With respect to alimony, given the cause of the marital breakdown and the defendant's age, health, current income, skills and experience, it is not appropriate or necessary to require the plaintiff to financially support him. See General Statutes § 46b-82. With respect to the distribution of property, it is also important to note that the defendant did not contribute to the acquisition or appreciation of the plaintiff's business investments. See General Statutes § 46b-81. In many marriages, a lack of contribution to property interests is counterbalanced by a spouse's contributions at home, such as through the care and nurturing of the parties' children. No such counterweight is present in this case.
In determining the orders issued herein, I have carefully considered all the relevant statutory criteria, including those contained in General Statutes § 46b-81 as they relate to the assignment of property and § 46b-82 as they relate to the award of alimony. The court enters the following orders:
1. The marriage is ordered dissolved on the grounds of irretrievable CT Page 3308 breakdown.

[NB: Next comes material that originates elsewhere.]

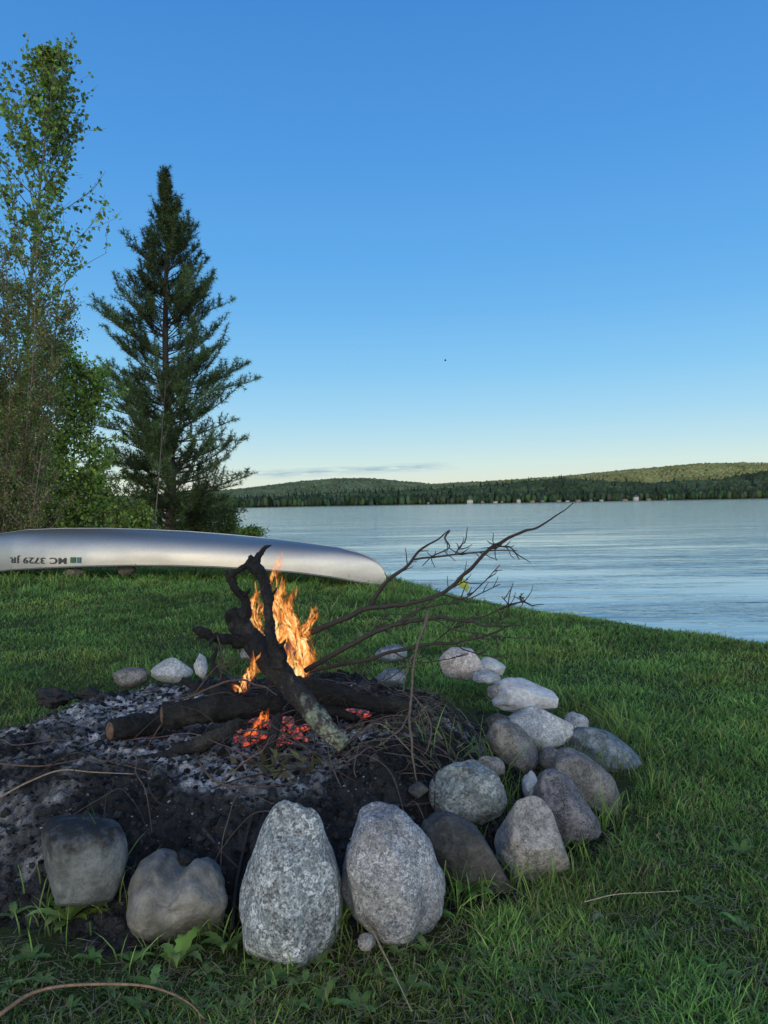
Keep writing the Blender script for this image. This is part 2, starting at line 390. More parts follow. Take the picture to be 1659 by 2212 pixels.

2. No alimony shall be awarded to either party.
3. The plaintiff is awarded sole ownership of the marital home at 4 Cobblefield Lane in Guilford, Connecticut. The defendant shall convey his interest in the property to the plaintiff by quitclaim deed within thirty days of the date of this decision. The plaintiff shall be solely responsible for paying the mortgage, home equity loan, taxes, and liens, if any, on the property. The plaintiff shall hold the defendant harmless and indemnify the defendant with respect to the home equity loan and any and all mortgages, liens and encumbrances on the property. The plaintiff shall take immediate steps to obtain, if possible, a refinancing of the current mortgage and the home equity loan so that the defendant is no longer an obligor.
4. The plaintiff shall retain ownership of the business interests and the retirement accounts listed on her financial affidavit and her interest in the Laurie Fusco Grantor Trust.
5. The defendant shall retain his interest in the retirement accounts listed on his financial affidavit. The defendant is awarded sole ownership of the Toyota automobile listed on his financial affidavit.
6. The plaintiff shall pay the defendant a lump sum property distribution of $300,000, payable within sixty days of the date of this order.
7. The parties are hereby referred to Family Relations for mediation of the issue of the appropriate distribution of personal property. The court will retain jurisdiction to resolve any disputes on this issue.
8. Each of the parties shall be solely responsible for payment of the liabilities listed on their respective financial affidavits.
9. Each of the parties shall be responsible for the payment of their respective attorney's fees.